Holendrzy nie wiedzą co mówi do nich Król

Król nie jest autorem mowy tronowej

Wczorajszy Prinsjesdag wiąże się z uroczystą mową tronową holenderskiego monarchy. Okazuje się jednak, iż niecałe społeczeństwo rozumie, co ma im do zakomunikowania król. Nie chodzi tu bynajmniej o to, iż mieszkający w krainie tulipanów Polacy, Bułgarzy czy Niemcy nie rozumieją po niderlandzku. Problem dotyczy połowy społeczeństwa, uwzględniając w tym rodowitych Holendrów. Czemu? Jak mówią eksperci, Holendrzy rozumieją słowa, ale nie rozumieją przekazu. Wypowiedź władcy jest po prostu dla nich zbyt trudna.

Problem

Czy to źle? Tutaj eksperci nie są jednogłośni. Część nie widzi w tym nic złego. Wskazują, iż jest to pewnego rodzaju „zabawa”, pewnego rodzaju gra słowna.

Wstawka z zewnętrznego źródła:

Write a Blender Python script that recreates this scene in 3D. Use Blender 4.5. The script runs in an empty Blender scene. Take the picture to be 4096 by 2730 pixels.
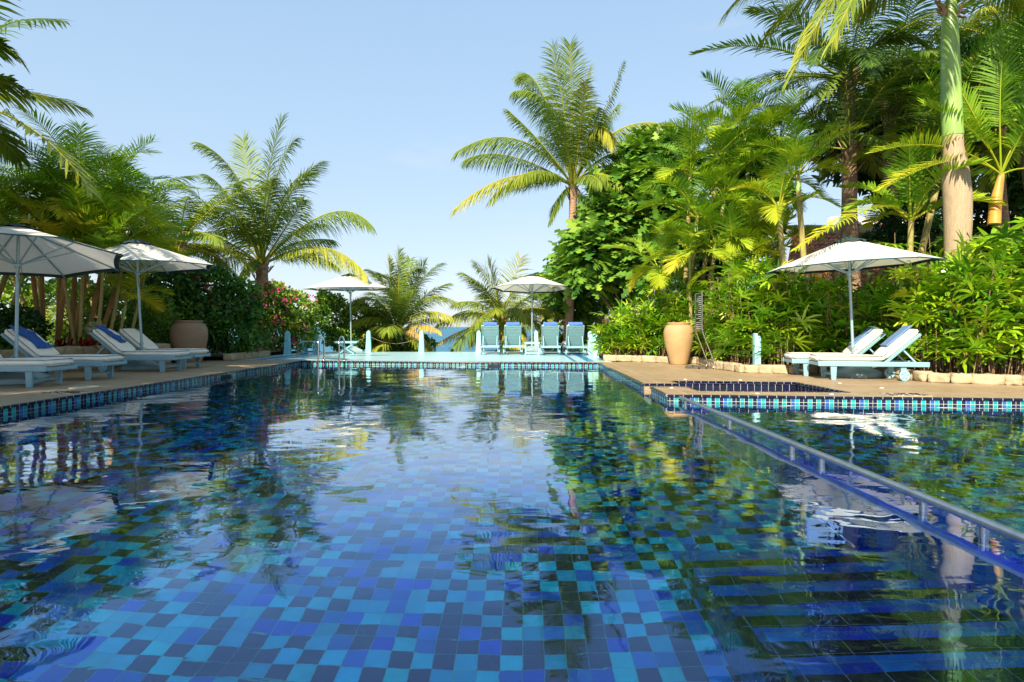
import bpy, bmesh, math, random
import numpy as np
from mathutils import Vector, Matrix
R = math.radians
sc = bpy.context.scene
COL = sc.collection

# ------------------------------------------------------------------ camera, sky, sun, exposure
cam_d = bpy.data.cameras.new("camera")
cam = bpy.data.objects.new("camera", cam_d); COL.objects.link(cam)
cam.location = (0, 0, 0.95); cam.rotation_euler = (R(90), 0, 0)
cam_d.sensor_width = 36.0; cam_d.lens = 20.65
cam_d.shift_x = -0.010; cam_d.shift_y = -0.0137
cam_d.clip_start = 0.05; cam_d.clip_end = 20000
sc.camera = cam
SUN_EL = 36.0; SUN_AZ = 201.0          # azimuth clockwise from +Y of the direction towards the sun
w = bpy.data.worlds.new("World"); sc.world = w; w.use_nodes = True
wn = w.node_tree.nodes; wl = w.node_tree.links
bg = wn["Background"]; bg.inputs[1].default_value = 0.125
sky = wn.new("ShaderNodeTexSky"); sky.sky_type = 'NISHITA'; sky.sun_disc = False
sky.sun_elevation = R(SUN_EL); sky.sun_rotation = R(SUN_AZ)
sky.air_density = 1.0; sky.dust_density = 0.7; sky.ozone_density = 1.6; sky.altitude = 0
# a few wisps of high cloud mixed into the sky
tc = wn.new("ShaderNodeTexCoord"); mp = wn.new("ShaderNodeMapping"); mp.inputs['Scale'].default_value = (1.0, 1.0, 3.2)
nz = wn.new("ShaderNodeTexNoise"); nz.inputs['Scale'].default_value = 3.1; nz.inputs['Detail'].default_value = 6; nz.inputs['Roughness'].default_value = .62
cr = wn.new("ShaderNodeValToRGB"); cr.color_ramp.elements[0].position = .58; cr.color_ramp.elements[0].color = (0, 0, 0, 1)
cr.color_ramp.elements[1].position = .82; cr.color_ramp.elements[1].color = (.45, .45, .45, 1)
mx = wn.new("ShaderNodeMix"); mx.data_type = 'RGBA'; mx.inputs[7].default_value = (2.6, 2.6, 2.8, 1)
sz = wn.new("ShaderNodeSeparateXYZ"); wl.new(tc.outputs['Generated'], sz.inputs[0])
gr = wn.new("ShaderNodeValToRGB"); ge = gr.color_ramp.elements; ge.new(.5)
for e_, (p_, c_) in zip(ge, [(0, (.186, .206, .240)), (.30, (.148, .203, .258)), (.9, (.085, .155, .254))]): e_.position = p_; e_.color = (*c_, 1)
wl.new(sz.outputs[2], gr.inputs[0]); gs = wn.new("ShaderNodeVectorMath"); gs.operation = 'SCALE'; gs.inputs[3].default_value = 10.0; wl.new(gr.outputs[0], gs.inputs[0])
hz = wn.new("ShaderNodeMix"); hz.data_type = 'RGBA'; hz.inputs[0].default_value = .82; wl.new(sky.outputs[0], hz.inputs[6]); wl.new(gs.outputs[0], hz.inputs[7])
wl.new(tc.outputs['Generated'], mp.inputs[0]); wl.new(mp.outputs[0], nz.inputs['Vector']); wl.new(nz.outputs[0], cr.inputs[0])
wl.new(cr.outputs[0], mx.inputs[0]); wl.new(hz.outputs[2], mx.inputs[6]); wl.new(mx.outputs[2], bg.inputs[0])
sl = bpy.data.lights.new("sun", 'SUN'); sl.energy = 4.1; sl.angle = R(0.53); sl.color = (1.0, 0.87, 0.66)
so = bpy.data.objects.new("sun", sl); COL.objects.link(so)
sd = Vector((math.sin(R(SUN_AZ))*math.cos(R(SUN_EL)), math.cos(R(SUN_AZ))*math.cos(R(SUN_EL)), math.sin(R(SUN_EL))))
so.rotation_euler = sd.to_track_quat('Z', 'Y').to_euler(); so.location = (-20, -20, 20)
sc.view_settings.view_transform = 'Standard'; sc.view_settings.look = 'None'
sc.view_settings.exposure = 1.42; sc.view_settings.gamma = 1.0
sc.render.engine = 'CYCLES'
sc.cycles.max_bounces = 10; sc.cycles.transparent_max_bounces = 12; sc.cycles.transmission_bounces = 6
sc.cycles.sample_clamp_indirect = 6.0

# ------------------------------------------------------------------ tagging, mesh helpers
F_PX = 2350.0
def PX(px, py, Y):
    """a point of the place at depth Y seen at photo position (px, py)"""
    return np.array([(px-2089)*Y/F_PX, Y, .95+(1309-py)*Y/F_PX])
def tag(o, label=None, cat=None, group=None, kind=None):
    if label: o['label'] = label
    if cat: o['category'] = cat
    if group: o['group'] = group
    if kind: o['kind'] = kind
    return o
def empty(name, loc=(0, 0, 0), rz=0, label=None, cat=None, group=None):
    o = bpy.data.objects.new(name, None); COL.objects.link(o); o.empty_display_size = .2
    o.location = loc; o.rotation_euler = (0, 0, rz)
    return tag(o, label, cat, group)
def copy_tree(o, parent=None):
    c = o.copy(); COL.objects.link(c); c.parent = parent
    for ch in list(o.children): copy_tree(ch, c)
    return c
class M:
    """collects boxes, tubes, lathes ... as one mesh"""
    def __init__(s): s.v = []; s.f = []; s.sm = []
    def add(s, v, f, smooth=False):
        n = len(s.v); s.v += [tuple(map(float, p)) for p in v]
        s.f += [tuple(i+n for i in q) for q in f]; s.sm += [smooth]*len(f); return s
    def box(s, c, d, rot=None, taper=None, ch=0.0):
        hx, hy, hz = d[0]/2, d[1]/2, d[2]/2; tx, ty = taper or (1, 1)
        if ch <= 0:
            v = [(-hx,-hy,-hz),(hx,-hy,-hz),(hx,hy,-hz),(-hx,hy,-hz),(-hx*tx,-hy*ty,hz),(hx*tx,-hy*ty,hz),(hx*tx,hy*ty,hz),(-hx*tx,hy*ty,hz)]
            f = [(0,3,2,1),(4,5,6,7),(0,1,5,4),(1,2,6,5),(2,3,7,6),(3,0,4,7)]
        else:
            bm = bmesh.new(); bmesh.ops.create_cube(bm, size=1)
            for q in bm.verts:
                k = q.co.z > 0
                q.co = Vector((q.co.x*d[0]*(tx if k else 1), q.co.y*d[1]*(ty if k else 1), q.co.z*d[2]))
            bmesh.ops.bevel(bm, geom=bm.edges[:], offset=ch, segments=2, affect='EDGES', profile=.5)
            v = [q.co[:] for q in bm.verts]; f = [[q.index for q in p.verts] for p in bm.faces]; bm.free()
        if rot is not None: v = [rot @ Vector(p) for p in v]
        return s.add([(p[0]+c[0], p[1]+c[1], p[2]+c[2]) for p in v], f)
    def beam(s, a, b, wy, wz, up=(0, 0, 1), ch=0):
        a, b = Vector(a), Vector(b); d = b-a; x = d.normalized(); y = Vector(up).cross(x).normalized(); z = x.cross(y)
        rot = Matrix((x, y, z)).transposed()
        return s.box((a+b)/2, (d.length, wy, wz), rot, ch=ch)
    def tube(s, pts, r, n=10, cap=True):
        pts = [Vector(p) for p in pts]; r = [r]*len(pts) if not hasattr(r, '__len__') else r
        v = []; f = []; ref = None
        for i, p in enumerate(pts):
            t = (pts[min(i+1, len(pts)-1)]-pts[max(i-1, 0)]).normalized()
            if ref is None: ref = t.orthogonal().normalized()
            ref = (ref-t*ref.dot(t)).normalized(); b = t.cross(ref)
            for k in range(n):
                a = 2*math.pi*k/n; v.append(p+(ref*math.cos(a)+b*math.sin(a))*r[i])
        for i in range(len(pts)-1):
            for k in range(n): f.append((i*n+k, i*n+(k+1) % n, (i+1)*n+(k+1) % n, (i+1)*n+k))
        s.add(v, f, True)
        if cap:
            m = len(pts)-1; s.add(v[:n], [tuple(range(n))[::-1]]); s.add(v[m*n:], [tuple(range(n))])
        return s
    def lathe(s, prof, n=32, c=(0, 0, 0)):
        v = [(c[0]+r*math.cos(2*math.pi*k/n), c[1]+r*math.sin(2*math.pi*k/n), c[2]+z) for r, z in prof for k in range(n)]
        f = [(i*n+k, i*n+(k+1) % n, (i+1)*n+(k+1) % n, (i+1)*n+k) for i in range(len(prof)-1) for k in range(n)]
        return s.add(v, f, True)
    def quad(s, *p): return s.add(p, [tuple(range(len(p)))])
    def build(s, name, mat, parent=None, bev=0, loc=None, smooth=None):
        me = bpy.data.meshes.new(name); me.from_pydata(s.v, [], s.f)
        me.polygons.foreach_set('use_smooth', s.sm if smooth is None else [smooth]*len(s.f))
        me.materials.append(mat); me.update()
        o = bpy.data.objects.new(name, me); COL.objects.link(o)
        if loc: o.location = loc
        if parent: o.parent = parent
        if bev:
            b = o.modifiers.new('bevel', 'BEVEL'); b.width = bev; b.segments = 2; b.limit_method = 'ANGLE'
        return o
def shift(pts, loc): return [(p[0]-loc[0], p[1]-loc[1], p[2]-loc[2]) for p in pts]

# ------------------------------------------------------------------ leaf blades (numpy)
class Leaves:
    def __init__(s): s.V = []; s.F = []; s.T = []; s.n = 0
    def blades(s, P, W, S, tint, fold=0.0):
        """P (k,m,3) centre lines, W (m,) or (k,m) half widths, S (k,3)/(k,m,3) side vectors, tint (k,)"""
        k, m, _ = P.shape
        W = np.broadcast_to(W, (k, m))[..., None]; S = S[:, None, :] if S.ndim == 2 else S
        A = P-S*W; B = P+S*W
        V = np.stack([A, B], 2).reshape(k*m*2, 3)
        b = (np.arange(k)*m*2)[:, None]+np.arange(m-1)*2
        F = np.stack([b, b+1, b+3, b+2], -1).reshape(-1, 4)+s.n
        s.V.append(V); s.F.append(F); s.T.append(np.repeat(np.broadcast_to(tint, (k,)), m*2)); s.n += len(V)
    def raw(s, V, F, tint):
        V = np.asarray(V, float); s.V.append(V); s.F.append(np.asarray(F)+s.n); s.T.append(np.broadcast_to(tint, (len(V),))); s.n += len(V)
    def build(s, name, mat, parent=None, loc=(0, 0, 0), smooth=False):
        V = np.concatenate(s.V)-np.array(loc); F = np.concatenate(s.F); T = np.concatenate(s.T)
        me = bpy.data.meshes.new(name)
        me.vertices.add(len(V)); me.vertices.foreach_set('co', V.astype(np.float32).ravel())
        me.loops.add(F.size); me.loops.foreach_set('vertex_index', F.astype(np.int32).ravel())
        me.polygons.add(len(F)); me.polygons.foreach_set('loop_start', np.arange(0, F.size, 4, dtype=np.int32))
        me.polygons.foreach_set('loop_total', np.full(len(F), 4, dtype=np.int32))
        if smooth: me.polygons.foreach_set('use_smooth', np.ones(len(F), bool))
        me.update(calc_edges=True)
        at = me.attributes.new('tint', 'FLOAT', 'POINT'); at.data.foreach_set('value', T.astype(np.float32))
        me.materials.append(mat)
        o = bpy.data.objects.new(name, me); COL.objects.link(o)
        if parent: o.parent = parent
        return o
def nrm(a): return a/np.maximum(np.linalg.norm(a, axis=-1, keepdims=True), 1e-9)
def bez(a, b, c, t):
    t = np.asarray(t)[:, None]; return (1-t)**2*a+2*t*(1-t)*b+t**2*c
UPV = np.array([0, 0, 1.0])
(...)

Dostojna, krasomówcza forma wypowiedzi podtrzymująca wielowiekową tradycję.

 

Poziom wyższy

Analiza ostatnich przemówień Króla podczas Prinsjesdag wskazuje, iż wykorzystywał on język na poziomie HBO (nie chodzi tu o telewizję), poziom znany z naukowych debat akademickich. W krainie tulipanów większość zaś mieszkańców ma dyplom MBO, co zaś wiąże się z niewielką wiedzą i zapleczem merytorycznym niezbędnym do zrozumienia tekstów rządowych. W parze zaś z tą niewielką wiedzą idzie jeszcze mniejsza motywacja do zrozumienia słów władcy.
Szacuje się, iż 80% społeczeństwa uważa, iż holenderskie mowy tronowe, zwłaszcza w sferze detali, a nie ogólnej idei, powinny być łatwiejsze w odbiorze. W przeciwnym razie część słuchaczy, zwłaszcza tych dysponujących bardziej podstawowym wykształceniem, czuje się po prostu pominięta. Mają wrażenie, iż król, nawet jeśli mówi do nich, to robi to tak, iż ci go nie rozumieją.

 

Język literacki

Eksperci z Fundacji Czytania i Pisania wskazują, iż Król, abstrahując od kwestii związanych z prawem i przepisami, używa w mowie języka pisanego. Jak to rozumieć? Język ten jest dużo dokładniejszy i bardziej ukwiecony. Przykładowo „holistyczne spojrzenie na rzeczywistość” można zastąpić "całościowym/ogólnym spojrzeniem" i nie będzie to błąd. Słowo aberracja to odchylenie od normy itd.…
Fundacja nie uważa oczywiście, iż Król powinien mówić slangiem, czy niedbale nie przestrzegając form gramatycznych, ale powinien wziąć pod uwagę, iż z przekazem dotarłby do większej części społeczeństwa, gdyby użył języka bliższego społeczeństwu, a nie dworskim salonom.

 

Powaga urzędu

Są jednak ludzie, którzy uważają, iż takich słów po prostu wymaga powaga urzędu. Monarcha w swoich wypowiedziach powinien być spójny i rzeczowy. W tej sytuacji, zamiast więc przysłowiowo owijać w bawełnę, powinien używać zwrotów sensu stricto odnoszących się do pewnych kwestii pojęć i znaczeń. Nie można również zapominać, iż mowa ta skierowana jest w dużej mierze do zebranych na sali polityków, którzy dzięki temu doskonale wiedzą czego chce od nich władca. Tak rozpatrując sprawę to właśnie media i zaproszeni przez nich politolodzy mają wytłumaczyć plany monarchii ludowi.